Подытоживая все вышеизложенное, заметим, что подобным образом организованные занятия не только нейтрализуют проблему, вызванную языковым барьером, но и снимают формализацию, вызывая неподдельный интерес и творческий отклик у иностранных учащихся.

Предлагаемый нами опыт организации занятий закладывает основы коммуникативной компетентности молодежи, способствуя формированию их речевого опыта. Семиотический перевод невербального в вербальное и обратно с неизбежностью создает условия для овладения иностранцами культурой речи, которая отлична от акта говорения. Имеется в виду обращение к риторическому канону, который реализуется в триединстве Этоса, Логоса и Пафоса. Значимость последнего обусловлена тем, что музыка – это тоже речь, причем речь – оформленная по правилам риторики [13].

Помимо того, что занятия, организованные таким образом, снимают чувство тревоги, зажатости, инициируя положительные эмоции от выполнения задания, которое оказывается по силам иностранным студентам, опыт взаимодействия с представителями иной культуры обогащает и самого педагога. Особенно интенсивно это происходит в процессе анализа визуальных текстов – коррелятов музыкальных произведений, поскольку цветовая символика Китая подчас задает особый ракурс в восприятии знакомой ранее музыки.
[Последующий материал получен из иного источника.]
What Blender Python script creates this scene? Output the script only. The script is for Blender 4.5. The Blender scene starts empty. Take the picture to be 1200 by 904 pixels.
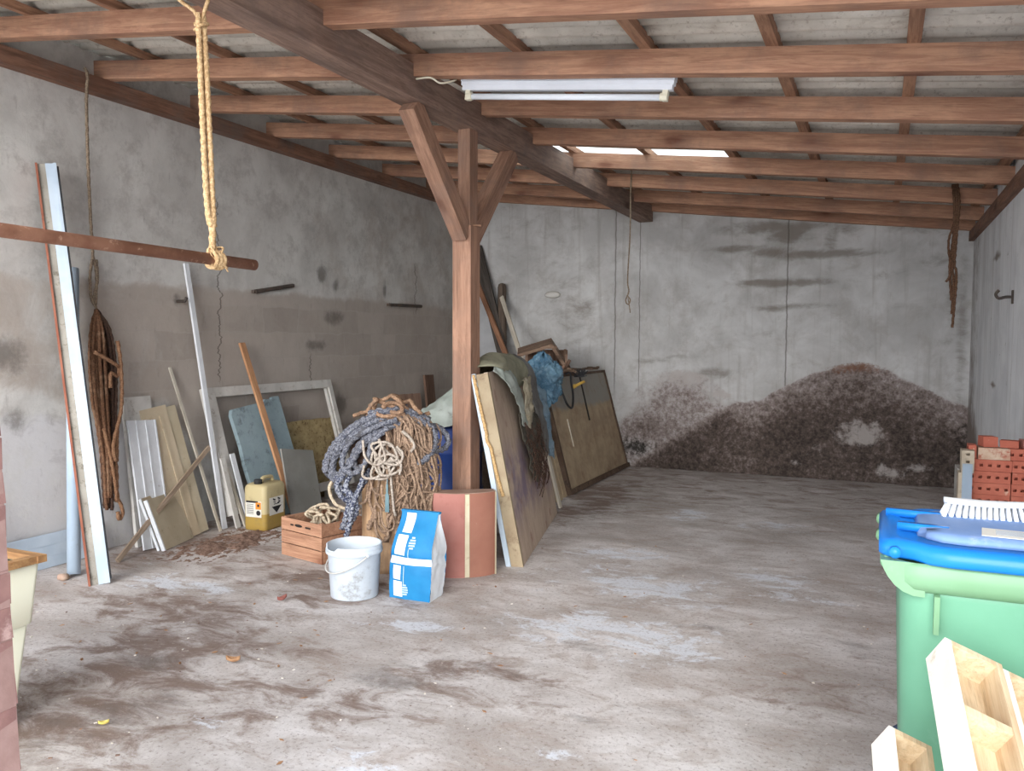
import bpy, bmesh, math, random
from mathutils import Vector, Matrix, noise, Quaternion

SC = bpy.context.scene
COL = SC.collection
R = random.Random(11)
V = Vector


def S(r, g, b, a=1.0):
    f = lambda c: (c / 255 / 12.92) if c / 255 <= .04045 else ((c / 255 + .055) / 1.055) ** 2.4
    return (f(r), f(g), f(b), a)


# ------------------------------------------------------------------ camera, sky, sun, exposure
cam_data = bpy.data.cameras.new('camera')
cam = bpy.data.objects.new('camera', cam_data)
COL.objects.link(cam)
SC.camera = cam
cam_data.sensor_width = 36.0
cam_data.lens = 36.0 * 960.3 / 1200.0
cam_data.clip_start = .05
PITCH, ROLL, YAW = 0.0560, 0.0038, -0.4221
fw = V((math.sin(YAW) * math.cos(PITCH), math.cos(YAW) * math.cos(PITCH), -math.sin(PITCH)))
r0 = V((math.cos(YAW), -math.sin(YAW), 0))
u0 = r0.cross(fw)
rt = math.cos(ROLL) * r0 + math.sin(ROLL) * u0
up = rt.cross(fw)
cam.matrix_world = Matrix(((rt.x, up.x, -fw.x, 0), (rt.y, up.y, -fw.y, 0), (rt.z, up.z, -fw.z, 1.62), (0, 0, 0, 1)))

world = bpy.data.worlds.new('overcast_sky')
SC.world = world
world.use_nodes = True
wb = world.node_tree.nodes['Background']
wb.inputs['Color'].default_value = (.83, .91, 1.0, 1)
wb.inputs['Strength'].default_value = 3.3

sun_data = bpy.data.lights.new('sun', 'SUN')
sun = bpy.data.objects.new('sun', sun_data)
COL.objects.link(sun)
sun_data.energy = 3.6
sun_data.angle = math.radians(50)
sun_data.color = (1.0, .97, .93)
SUN_DIR = V((-.16, .95, -.25))
sun.rotation_euler = SUN_DIR.to_track_quat('-Z', 'Y').to_euler()
sun.location = (1, -8, 4)

SC.view_settings.view_transform = 'Standard'
SC.view_settings.look = 'None'
SC.view_settings.gamma = 1
SC.view_settings.use_curve_mapping = False
SC.view_settings.exposure = 0.52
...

В целом интеграция визуально-аудиального опыта в образовательный процесс может рассматриваться на уровне своеобразной системы «уровней развития личности человека, способного воспринимать, анализировать, оценивать визуально-аудиальный медиатекст» [15]. Она создает условия для гармонизирующего диалога, участниками которого выступают все субъекты обучения.